Food Waste: Part 2 – Consumption and Solutions

Here’s the second, concluding part of my notes on food waste.

During Consumption

When thinking about food waste, it’s easy to just peg it to the value of the food. This past year was the first time I really had to buy my own groceries. Multiple times, I messed up and didn’t store food properly, or bought too much of it and didn’t eat it fast enough before it got moldy. So when I was throwing away half a bag of green-splotched bagels, my thought was, crap, that’s like two bucks just gone. However when I realize that the faucet has been running all day, I think, crap, that’s a waste of water and energy for water treatment, because I’ve internalized that as the framework to understand water usage. Food waste isn’t a problem because of the dollar value, it’s a bunch of energy expended for no reason at all. So, to throw another analogy at you, it’s not like buying a sword in a video game, and then losing that sword when you die, and having to buy it again. It’s like buying a sword in a video game, and then losing it when you die, and then having all of the assets and coding for that sword deleted from the game, so that the developer has to redesign it and release a patch so you can buy the sword again. I don’t participate in the production of food, so it didn’t hit home to me all the labor that I was throwing in the trash with those bagels—I only knew the value of it as a consumer.

It shouldn’t be surprising that in developed countries, about 30-40% of food waste occurs at the consumption level, which is everything from household meals to restaurants. In restaurants, there are the same problems as at supermarkets re: over-stocking and expiration dates. In households, most cases of food waste can be broken down into a few categories, as outlined in a study of 14 lower-middle income Brazillian families: “(1) excessive purchasing, (2) over-preparation, (3) caring for a pet, (4) avoidance of leftovers and (5) inappropriate food conservation. Several subcategories were also found, including impulse buying, lack of planning and preference for large packages.” So let’s break these down.

“Excessive purchasing” is exactly what it sounds like—buying more food than is need, and more food than can be consumed before it goes bad. Ironically, this over-purchasing is often the result of buying in bulk in an effort to save money, or taking advantage of sales or BOGO bargains even when the family already has enough of the product at home. So the savings may be negated by the amount of food wasted. Excessive purchasing is also linked to unplanned shopping excursions—going to the store without a list, as “Only two of the 14 families studied prepare shopping lists.” In a 2012 study on national shopping trends in the US, the Hartman Group found that 69% of women make a list before shopping at a grocery store, and only 52% of men do the same.Read More »

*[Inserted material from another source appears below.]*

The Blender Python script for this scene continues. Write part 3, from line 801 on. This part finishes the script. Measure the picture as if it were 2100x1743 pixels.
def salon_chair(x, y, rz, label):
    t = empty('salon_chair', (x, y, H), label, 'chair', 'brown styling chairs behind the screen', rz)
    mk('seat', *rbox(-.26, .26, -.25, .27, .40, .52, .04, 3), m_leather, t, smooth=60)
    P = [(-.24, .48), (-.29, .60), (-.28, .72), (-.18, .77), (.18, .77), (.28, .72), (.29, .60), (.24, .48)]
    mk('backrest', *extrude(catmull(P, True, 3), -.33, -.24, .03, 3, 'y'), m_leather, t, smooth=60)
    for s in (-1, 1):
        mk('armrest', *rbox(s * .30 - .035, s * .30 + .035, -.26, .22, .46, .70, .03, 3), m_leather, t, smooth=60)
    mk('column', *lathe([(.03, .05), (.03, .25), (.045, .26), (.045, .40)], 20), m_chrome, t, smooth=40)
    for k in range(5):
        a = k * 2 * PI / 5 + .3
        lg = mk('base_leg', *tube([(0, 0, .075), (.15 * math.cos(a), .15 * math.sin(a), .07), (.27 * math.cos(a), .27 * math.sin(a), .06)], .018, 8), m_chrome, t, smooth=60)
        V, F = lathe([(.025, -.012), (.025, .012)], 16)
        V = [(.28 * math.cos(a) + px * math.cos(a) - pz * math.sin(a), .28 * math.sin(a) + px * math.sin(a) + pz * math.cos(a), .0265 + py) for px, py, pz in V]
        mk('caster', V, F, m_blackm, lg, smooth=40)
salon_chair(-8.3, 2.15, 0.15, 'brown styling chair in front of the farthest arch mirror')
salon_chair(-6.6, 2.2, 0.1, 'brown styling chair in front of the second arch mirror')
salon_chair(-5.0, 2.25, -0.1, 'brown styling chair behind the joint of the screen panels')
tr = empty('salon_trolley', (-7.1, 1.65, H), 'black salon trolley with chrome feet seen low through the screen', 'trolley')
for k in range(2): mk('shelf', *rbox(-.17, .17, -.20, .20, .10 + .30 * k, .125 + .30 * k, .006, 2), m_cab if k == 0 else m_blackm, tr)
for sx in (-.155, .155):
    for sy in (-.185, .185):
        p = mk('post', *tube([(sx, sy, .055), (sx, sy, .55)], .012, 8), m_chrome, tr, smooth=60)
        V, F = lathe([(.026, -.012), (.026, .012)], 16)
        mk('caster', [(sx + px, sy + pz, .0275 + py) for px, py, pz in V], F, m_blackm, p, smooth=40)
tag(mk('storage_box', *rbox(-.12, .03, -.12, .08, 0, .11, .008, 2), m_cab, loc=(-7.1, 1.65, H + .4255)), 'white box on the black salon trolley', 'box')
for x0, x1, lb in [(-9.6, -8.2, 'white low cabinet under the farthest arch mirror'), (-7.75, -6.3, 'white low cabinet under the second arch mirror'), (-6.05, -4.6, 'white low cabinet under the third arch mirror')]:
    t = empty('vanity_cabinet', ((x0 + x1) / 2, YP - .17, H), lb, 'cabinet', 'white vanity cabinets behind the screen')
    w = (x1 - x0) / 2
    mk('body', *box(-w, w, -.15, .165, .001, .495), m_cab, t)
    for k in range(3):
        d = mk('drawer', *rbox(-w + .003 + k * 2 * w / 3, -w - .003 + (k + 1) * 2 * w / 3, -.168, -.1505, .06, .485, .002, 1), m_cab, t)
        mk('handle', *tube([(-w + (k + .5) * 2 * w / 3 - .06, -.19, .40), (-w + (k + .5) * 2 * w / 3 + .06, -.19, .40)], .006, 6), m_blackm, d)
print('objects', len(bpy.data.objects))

Food Waste: Part 1 – Production and Retail

And now, the synthesis of some notes I took on food waste while doing research for a story I’m writing.

Intro.

The United States Environmental Protection Agency defines food waste as “uneaten food and food preparation wastes from residences and commercial establishments such as grocery stores, restaurants, and produce stands, institutional cafeterias and kitchens, and industrial sources like employee lunchrooms.” Food waste can occur all throughout the life cycle of a food product, from before the harvest all the way to the dining room table. With the waste that happens at all these different stages taken into account, the percentage of wastage in the US is a pretty big chunk of overall food production. A 2009 study published in PLOS ONE estimates that 40% of food produced in America is wasted, and a 2014 report from the USDA Economic Research Service pegs the number at 31%. In terms of calories, that’s either 1,400 calories per person per day, or 1,249 calories per person per day, respectively.

Obviously, this is a problem. Food production is the dynamo that powers all of human civilization. If that dynamo is inefficient and losing 1.3 billion tons of fuel per year, that’s a problem. If that dynamo is inefficient and losing 1.3 billion blah blah blah, and all of those 1.3 billion tons of fuel took additional fuel and water usage to produce, that’s a really big problem.

To put it another way, the situation isn’t as simple as walking to the store, and taking a wrong turn, and wasting an hour of time being lost before you make it to the store. The situation is driving a gas guzzler/steam engine beast of a vehicle, and taking a wrong turn, and wasting an hour of time and of gas and water and whatever else powers this thing you’re driving before making it to the store. Sustainable farming practices are kind of another kettle of fish, but it’s important to note here that a wasted potato is not just a wasted potato. It’s also a waste of all the resources that went into making that potato, which, depending on what point of the process the potato is wasted at, could be pretty hefty. The UN Food and Agriculture Organization estimated that, for the year of 2011, the carbon footprint of global food loss—the amount of energy put into food that ended up wasted—was 4.4 GtCO2, “or about 8% of total anthropogenic GHG emissions [EC, JRC/PBL, 2012 Emission Database for Global Atmospheric Research, version 4.2]. This means that the contribution of food wastage emissions to global warming is almost equivalent (87%) to global road transport emissions [IPCC, 2014 Fifth Assessment Report. Chapter 8: Transportation].”